Although the Foundation was established in 2007, it wasn’t until after 2011 that it became permanent, with support from the Spanish Agency for Cooperation. Mirta, her brother Carlos, and Toni Carmona have visited cities in the interior of Paraguay, as well as Resistencia, Corrientes, and Formosa, in Argentina as representatives of the Foundation. They will be in Uruguay in October for the Book Fair. They promote these “new” old books and continue their work to recover others.



Mirta tells me they just recovered a drum that her father had next to a caja chayera (double-headed frame drum) and a harmonica. Roa Bastos loved music and wrote many lyrics, set to music by Agustín Barboza and others. Many times he scored them himself. When he left for his second exile, the drum remained in Buenos Aires, in the house of Amelia Nassi’s mother.



“Of course, I’m very good friends with Amelia,” says Mirta. And then, thinking about the recovery of lost items, she asks if we can include the Foundation’s email address in this article. “Because this magazine that you represent, that’s so widely-distributed, is going to be seen in many countries and someone might have something of Roa’s. Anything that can be recovered is of interest to us: photos, articles, interviews. Roa worked with the Argentinean lawyer Leandro Despouy on the article dedicated to indigenous rights in the new Constitution of Paraguay. We found very few things in his apartment. Imagine all of the previous writings he must have had, the drafts. All of these are valuable and hopefully we can find them. There are millions of things all over the place.”



We finish the interview and she gives me the address of the Roa Bastos Foundation. The next morning I walk through rose-colored Asunción towards Marshal Estigarribia’s old, pink house. In the plaza there is a fabulous bookstore, Servilibro, which is home to a publishing company dedicated to Paraguayan authors. I go inside looking for a book on Paraguay’s indigenous art that an artisan told me about. It was written by Ticio Escobar, one of Roa’s friends and a member of the Foundation’s board, as well as the former Minister of Culture. It’s so hot today that the saleswoman offers me a refreshing tereré and I regain my energy.



I buy the book and go inside the house and take a look around the museum, the screening room, and the patio. Then Toni Carmona arrives to continue talking about Roa Bastos. As we ramble on, I start thinking of my return and because the two of us like to talk, we discuss Latin American cinema, the Cinemateca, and the next Film Festival of Asunción, sitting at a patio table, with coffee and very cold water. We also talk about Rafael Barrett, who I happen to be reading, and the fact that Toni is in the middle of research that will frequently take him to Uruguay. While we are talking, Mirta calls him to tell him to give me a copy of Yo el Supremo, because I told her I had read it when I was nineteen but never again.

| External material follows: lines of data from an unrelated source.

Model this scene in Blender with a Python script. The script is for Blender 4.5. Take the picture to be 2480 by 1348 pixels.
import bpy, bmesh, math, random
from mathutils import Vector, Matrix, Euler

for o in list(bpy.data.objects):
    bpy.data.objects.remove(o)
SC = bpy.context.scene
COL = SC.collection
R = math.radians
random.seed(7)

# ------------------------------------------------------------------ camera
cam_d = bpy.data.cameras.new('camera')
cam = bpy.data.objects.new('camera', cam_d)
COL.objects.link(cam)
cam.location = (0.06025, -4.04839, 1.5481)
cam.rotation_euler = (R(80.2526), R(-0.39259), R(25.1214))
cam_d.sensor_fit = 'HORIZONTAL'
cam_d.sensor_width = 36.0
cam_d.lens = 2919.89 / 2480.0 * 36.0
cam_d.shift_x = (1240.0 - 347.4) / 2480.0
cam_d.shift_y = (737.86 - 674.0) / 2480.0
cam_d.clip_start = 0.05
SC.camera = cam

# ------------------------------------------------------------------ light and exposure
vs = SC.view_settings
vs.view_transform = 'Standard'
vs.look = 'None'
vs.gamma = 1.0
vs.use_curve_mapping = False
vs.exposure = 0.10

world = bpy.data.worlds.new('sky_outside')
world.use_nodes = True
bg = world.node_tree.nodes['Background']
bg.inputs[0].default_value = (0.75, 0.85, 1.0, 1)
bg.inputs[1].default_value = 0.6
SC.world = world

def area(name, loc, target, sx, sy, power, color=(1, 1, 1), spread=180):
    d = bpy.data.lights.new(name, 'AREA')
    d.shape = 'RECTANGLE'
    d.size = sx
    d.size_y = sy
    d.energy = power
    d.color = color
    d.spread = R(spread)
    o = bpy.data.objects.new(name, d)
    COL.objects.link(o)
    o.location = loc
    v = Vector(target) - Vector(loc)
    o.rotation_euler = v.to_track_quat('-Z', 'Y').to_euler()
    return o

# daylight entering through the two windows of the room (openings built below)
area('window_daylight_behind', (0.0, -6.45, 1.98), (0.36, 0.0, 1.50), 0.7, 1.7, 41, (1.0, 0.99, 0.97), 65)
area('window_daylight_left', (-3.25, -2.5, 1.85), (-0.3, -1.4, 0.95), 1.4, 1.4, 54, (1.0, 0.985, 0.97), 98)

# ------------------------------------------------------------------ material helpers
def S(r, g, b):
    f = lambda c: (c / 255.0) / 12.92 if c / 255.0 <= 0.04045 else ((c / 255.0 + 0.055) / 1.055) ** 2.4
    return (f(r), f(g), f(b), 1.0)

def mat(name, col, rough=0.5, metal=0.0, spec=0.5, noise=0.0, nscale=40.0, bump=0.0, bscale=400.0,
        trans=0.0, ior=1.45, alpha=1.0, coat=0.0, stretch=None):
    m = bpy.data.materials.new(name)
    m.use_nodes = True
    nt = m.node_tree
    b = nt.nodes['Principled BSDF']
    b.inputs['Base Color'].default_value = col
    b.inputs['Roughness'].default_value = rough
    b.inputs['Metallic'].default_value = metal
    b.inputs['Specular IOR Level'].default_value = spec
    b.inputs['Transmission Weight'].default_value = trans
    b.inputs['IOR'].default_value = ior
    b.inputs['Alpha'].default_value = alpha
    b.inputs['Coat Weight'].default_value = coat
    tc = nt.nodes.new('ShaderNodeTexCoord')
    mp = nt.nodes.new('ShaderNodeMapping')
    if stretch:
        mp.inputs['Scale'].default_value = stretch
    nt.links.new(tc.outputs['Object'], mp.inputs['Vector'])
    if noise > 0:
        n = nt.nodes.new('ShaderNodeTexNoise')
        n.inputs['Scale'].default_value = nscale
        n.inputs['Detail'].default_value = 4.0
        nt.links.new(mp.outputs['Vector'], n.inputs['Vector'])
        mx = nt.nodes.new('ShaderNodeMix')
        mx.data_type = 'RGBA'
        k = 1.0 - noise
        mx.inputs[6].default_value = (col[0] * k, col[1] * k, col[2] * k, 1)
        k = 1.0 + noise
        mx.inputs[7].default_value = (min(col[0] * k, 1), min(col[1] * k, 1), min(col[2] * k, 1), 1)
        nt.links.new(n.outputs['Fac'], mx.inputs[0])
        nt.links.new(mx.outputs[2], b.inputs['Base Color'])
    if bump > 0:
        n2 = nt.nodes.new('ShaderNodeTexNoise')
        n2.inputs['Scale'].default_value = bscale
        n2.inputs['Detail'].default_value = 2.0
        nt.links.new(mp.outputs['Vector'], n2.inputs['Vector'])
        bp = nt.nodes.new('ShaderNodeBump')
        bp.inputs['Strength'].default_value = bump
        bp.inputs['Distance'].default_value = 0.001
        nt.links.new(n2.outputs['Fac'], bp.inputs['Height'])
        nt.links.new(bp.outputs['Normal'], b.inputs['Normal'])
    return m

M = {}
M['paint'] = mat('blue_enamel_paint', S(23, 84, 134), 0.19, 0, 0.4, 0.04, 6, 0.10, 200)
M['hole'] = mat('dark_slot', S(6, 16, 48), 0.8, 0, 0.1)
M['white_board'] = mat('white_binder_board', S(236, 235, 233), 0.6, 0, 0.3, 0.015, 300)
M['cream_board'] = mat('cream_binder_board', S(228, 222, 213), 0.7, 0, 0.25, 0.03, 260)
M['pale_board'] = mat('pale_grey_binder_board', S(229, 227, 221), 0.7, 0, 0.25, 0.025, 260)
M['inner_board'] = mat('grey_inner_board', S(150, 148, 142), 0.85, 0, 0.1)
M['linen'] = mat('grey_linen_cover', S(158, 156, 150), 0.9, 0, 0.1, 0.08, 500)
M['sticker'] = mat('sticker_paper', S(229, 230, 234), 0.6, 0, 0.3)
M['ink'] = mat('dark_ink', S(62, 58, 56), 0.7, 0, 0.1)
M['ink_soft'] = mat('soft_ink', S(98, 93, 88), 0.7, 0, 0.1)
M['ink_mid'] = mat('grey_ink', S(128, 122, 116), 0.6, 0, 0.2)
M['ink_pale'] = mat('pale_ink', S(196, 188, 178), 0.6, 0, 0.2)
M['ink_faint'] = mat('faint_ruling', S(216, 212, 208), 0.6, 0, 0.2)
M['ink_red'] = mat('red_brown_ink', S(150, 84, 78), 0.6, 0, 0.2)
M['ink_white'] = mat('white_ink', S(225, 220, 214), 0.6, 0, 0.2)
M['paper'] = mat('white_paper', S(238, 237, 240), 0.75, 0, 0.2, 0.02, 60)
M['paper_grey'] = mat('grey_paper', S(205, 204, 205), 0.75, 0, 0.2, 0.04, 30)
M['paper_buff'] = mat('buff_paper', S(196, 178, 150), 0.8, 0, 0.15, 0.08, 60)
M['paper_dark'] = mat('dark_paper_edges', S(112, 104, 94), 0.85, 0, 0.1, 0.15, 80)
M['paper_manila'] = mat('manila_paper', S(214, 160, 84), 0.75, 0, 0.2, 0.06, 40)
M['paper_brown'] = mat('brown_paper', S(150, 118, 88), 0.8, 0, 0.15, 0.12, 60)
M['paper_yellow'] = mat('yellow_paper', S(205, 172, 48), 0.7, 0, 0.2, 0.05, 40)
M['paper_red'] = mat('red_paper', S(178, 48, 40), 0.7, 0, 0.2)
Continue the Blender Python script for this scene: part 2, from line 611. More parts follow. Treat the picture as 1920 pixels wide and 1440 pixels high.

We go to Servilibro and I wonder how I’m going to pack so many books into my luggage, because yesterday Mirta gave me quite a few. And then I feel that Asunción is not only rosecolored, warm, and welcoming, but it is also home to many people who are so concerned about culture that they are able to make amazing things happen. And from this “island surrounded by land,” as Roa described Paraguay, they are weaving cultural ties with neighboring countries, ties that go beyond political accords and are more solid and lasting.